Après Tant que nous sommes à bord (2014) et Magari  ! (2018), Ciompi est le troisième long-métrage d’Agnès Perrais. Sélectionné cette année au festival Cinéma du réel, ce documentaire ne ressemble à aucun autre.

Au XIVe siècle, à Florence en Italie, les Ciompi, ouvriers les plus pauvres de l’industrie textile se révoltent, bouleversant le pouvoir. Au même endroit, en 2022, des ouvriers du textile se mettent en grève… Avec son nouveau documentaire, Agnès Perrais interroge les spectres du passé et leurs traces dans le présent.

Absences et exploration

Le premier fait qui frappe dans le geste d’Agnès Perrais est toute la latitude qu’elle laisse à son·sa spectateur·ice pour recevoir son film. Si Ciompi fait appel à l’histoire, il ne s’agit pas de proposer une reconstitution linéaire des faits. Il n’y aura pas de carton explicatif, pas de panonceau déclinant le pedigree des intervenant·es. Pas de piste, pas de mode d’emploi : le film se présente comme une vaste surface à explorer. Sur les voix de la réalisatrice et d’Alessandro Stella, auteur d’un livre sur la révolte des Ciompi, des plans sur des rues, des visages, des arbres. Agnès Perrais observe la profonde étrangeté qui réside dans l’ordinaire. 

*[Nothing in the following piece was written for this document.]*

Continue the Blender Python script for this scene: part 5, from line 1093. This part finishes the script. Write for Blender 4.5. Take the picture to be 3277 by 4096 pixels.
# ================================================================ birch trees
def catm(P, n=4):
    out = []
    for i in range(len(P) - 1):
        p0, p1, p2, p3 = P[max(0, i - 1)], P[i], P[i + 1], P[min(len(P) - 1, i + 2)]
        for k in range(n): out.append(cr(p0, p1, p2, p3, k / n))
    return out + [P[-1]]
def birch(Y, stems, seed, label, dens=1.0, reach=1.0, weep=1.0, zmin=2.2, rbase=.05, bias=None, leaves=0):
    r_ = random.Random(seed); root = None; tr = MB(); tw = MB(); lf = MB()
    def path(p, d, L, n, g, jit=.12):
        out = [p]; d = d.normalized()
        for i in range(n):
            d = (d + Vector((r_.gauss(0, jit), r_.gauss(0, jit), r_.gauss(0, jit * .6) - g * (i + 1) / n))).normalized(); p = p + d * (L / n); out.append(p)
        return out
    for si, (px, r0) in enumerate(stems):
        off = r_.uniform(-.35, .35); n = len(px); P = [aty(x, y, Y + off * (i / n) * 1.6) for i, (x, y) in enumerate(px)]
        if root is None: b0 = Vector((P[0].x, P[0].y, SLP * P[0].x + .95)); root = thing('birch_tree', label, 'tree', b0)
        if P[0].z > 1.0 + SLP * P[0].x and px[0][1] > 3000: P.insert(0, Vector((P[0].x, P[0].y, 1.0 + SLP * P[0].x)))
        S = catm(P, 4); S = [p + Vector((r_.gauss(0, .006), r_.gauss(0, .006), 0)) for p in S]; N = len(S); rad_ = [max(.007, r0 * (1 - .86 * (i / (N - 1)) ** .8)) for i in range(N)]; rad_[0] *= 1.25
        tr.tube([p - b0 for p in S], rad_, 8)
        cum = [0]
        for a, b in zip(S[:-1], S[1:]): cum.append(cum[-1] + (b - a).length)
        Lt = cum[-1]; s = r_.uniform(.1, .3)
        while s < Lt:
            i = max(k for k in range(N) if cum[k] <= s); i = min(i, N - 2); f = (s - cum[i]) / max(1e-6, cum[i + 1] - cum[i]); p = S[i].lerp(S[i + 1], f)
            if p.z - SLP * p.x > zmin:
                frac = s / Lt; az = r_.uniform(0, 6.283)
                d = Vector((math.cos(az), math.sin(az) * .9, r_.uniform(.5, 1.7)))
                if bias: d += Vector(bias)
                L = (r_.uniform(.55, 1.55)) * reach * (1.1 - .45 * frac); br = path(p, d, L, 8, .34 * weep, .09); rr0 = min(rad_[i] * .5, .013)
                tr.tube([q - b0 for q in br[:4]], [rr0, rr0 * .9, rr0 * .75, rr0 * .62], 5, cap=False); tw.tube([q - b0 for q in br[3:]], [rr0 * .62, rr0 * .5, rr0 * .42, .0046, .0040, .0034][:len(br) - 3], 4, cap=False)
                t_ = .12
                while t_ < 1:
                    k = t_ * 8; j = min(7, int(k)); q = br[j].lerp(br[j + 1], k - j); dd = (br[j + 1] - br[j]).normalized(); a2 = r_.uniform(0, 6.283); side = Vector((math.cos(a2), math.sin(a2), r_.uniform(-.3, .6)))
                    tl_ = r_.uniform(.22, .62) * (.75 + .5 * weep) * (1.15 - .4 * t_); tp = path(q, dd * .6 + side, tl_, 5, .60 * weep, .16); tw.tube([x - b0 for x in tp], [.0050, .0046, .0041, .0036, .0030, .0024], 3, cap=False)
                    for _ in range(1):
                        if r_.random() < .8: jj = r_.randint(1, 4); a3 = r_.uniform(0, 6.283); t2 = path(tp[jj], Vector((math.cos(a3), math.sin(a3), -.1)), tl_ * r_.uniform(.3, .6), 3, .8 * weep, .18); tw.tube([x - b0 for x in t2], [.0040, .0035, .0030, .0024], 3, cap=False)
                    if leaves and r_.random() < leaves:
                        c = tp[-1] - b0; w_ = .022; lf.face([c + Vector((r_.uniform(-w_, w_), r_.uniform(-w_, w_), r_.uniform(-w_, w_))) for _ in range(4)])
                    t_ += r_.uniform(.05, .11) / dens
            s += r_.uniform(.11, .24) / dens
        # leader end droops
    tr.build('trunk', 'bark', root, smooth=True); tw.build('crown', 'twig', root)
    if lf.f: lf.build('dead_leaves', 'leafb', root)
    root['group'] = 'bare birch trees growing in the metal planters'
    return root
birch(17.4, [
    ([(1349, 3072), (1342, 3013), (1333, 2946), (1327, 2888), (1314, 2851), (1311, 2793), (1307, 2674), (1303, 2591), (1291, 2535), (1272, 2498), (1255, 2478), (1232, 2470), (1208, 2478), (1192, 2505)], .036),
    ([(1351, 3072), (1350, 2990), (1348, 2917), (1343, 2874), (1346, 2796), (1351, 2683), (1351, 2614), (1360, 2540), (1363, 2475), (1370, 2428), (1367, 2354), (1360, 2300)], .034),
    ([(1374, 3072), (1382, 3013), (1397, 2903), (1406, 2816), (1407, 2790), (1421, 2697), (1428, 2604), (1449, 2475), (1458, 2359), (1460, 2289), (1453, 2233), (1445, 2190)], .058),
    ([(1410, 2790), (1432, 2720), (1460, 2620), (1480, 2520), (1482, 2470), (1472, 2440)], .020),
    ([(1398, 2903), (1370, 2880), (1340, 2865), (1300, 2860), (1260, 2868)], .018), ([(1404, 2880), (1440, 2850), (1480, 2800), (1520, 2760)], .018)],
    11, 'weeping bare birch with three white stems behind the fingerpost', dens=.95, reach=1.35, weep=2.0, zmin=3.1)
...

Au milieu de tout ça, une absence émerge, un sentiment étrange ; la puissante révolte de travailleurs, qui a eu lieu dans ces rues n’a pas laissé de trace. En fin de film, le fleuve s’écoule toujours, indifférent…

Pourtant, une nouvelle révolte est en cours. Des ouvriers très précarisés se mettent en grève, en 2022. Des choses ont changé, l’usine est maintenant excentrée de la ville, les travailleurs sont immigrés, surtout originaires d’Asie. Sans comparer les deux épisodes, Agnès Perrais suggère néanmoins délicatement l’idée que quelque chose des fantômes de Ciompi pourrait s’activer dans la révolte contemporaine. Il ne s’agit ni d’une thèse, ni d’un pamphlet, mais d’une idée et d’une expérimentation. La réalisatrice laisse dialoguer ces deux réalités, et observe simplement ce qui en ressort, ou ce qui parfois, n’en ressort pas.

Ainsi, les contestations contemporaines sont filmées avec distance et curiosité. Pas de parallèle construits artificiellement. Au contraire, une attention à ce qu’il se passe dans les corps des travailleurs et travailleuses.

Art pauvre, art ludique

Ciompi émerveille par son épure. Tourné avec une petite équipe dans les rues de Florence, et un dispositif simple : une caméra super 8 d’un côté, des sons captés par Marie Bottois, de l’autre. Par ailleurs, des séquences d’entretiens tournées en 16mm. Le film s’octroie la liberté de n’avoir pas toujours du son direct. Il se permet de brouiller les pistes entre ce qu’il donne à voir et ce qu’il donne à entendre. Il se laisse ainsi traverser et transformer par le réel, par la curiosité de celleux qui l’ont fabriqué, et par un goût du jeu. 

Ce qui reste, après la projection, est le sentiment d’une autonomie d’un film qui est plus que la somme du travail fourni pour le réaliser. Ce sont aussi de petits détails de réel, rendus par la caméra. Des secondes de flottement après la lecture de noms sur une pétition. L’aisance, la gêne ou la malice des intervenant·es. Des mains qui roulent une cigarette, une machine à tisser. Plutôt que de restreindre ou de tordre le réel, Agnès Perrais le laisse investir son film, attentive. Le généreux grain de la pellicule, loin de faire écran, révèle la vibration en chaque chose.

Cadeaux matériels

A côté de la matière argentique, qui fait la chair du film, la matière orale est aussi essentielle. A plusieurs reprises, des interventions en italien et en ourdou ne seront pas traduites, ni sous-titrées. Les francophones, devant le film, sont ainsi remis au présent. Libéré·es de la charge de recevoir du sens et du langage expressif, c’est la matérialité de la langue, et les sons produits par les corps qui deviennent fait esthétique. Il ne s’agit plus d’interpréter, mais de voir et d’écouter.

Peut-être que le geste d’Agnès Perrais s’explique, en dernier instance, de cette manière. C’est en soustrayant des informations et des signifiants qu’elle fait affleurer un nouveau regard et éclore un nouveau rapport à la matière filmique et historique. Spectral, fantaisiste et férocement vivant, Ciompi est un événement à ne pas rater.

Le film sera projeté à Paris le lundi 27 mars à 19h40 au MK2 Beaubourg et le Jeudi 30 mars à 14h15 au Centre Pompidou.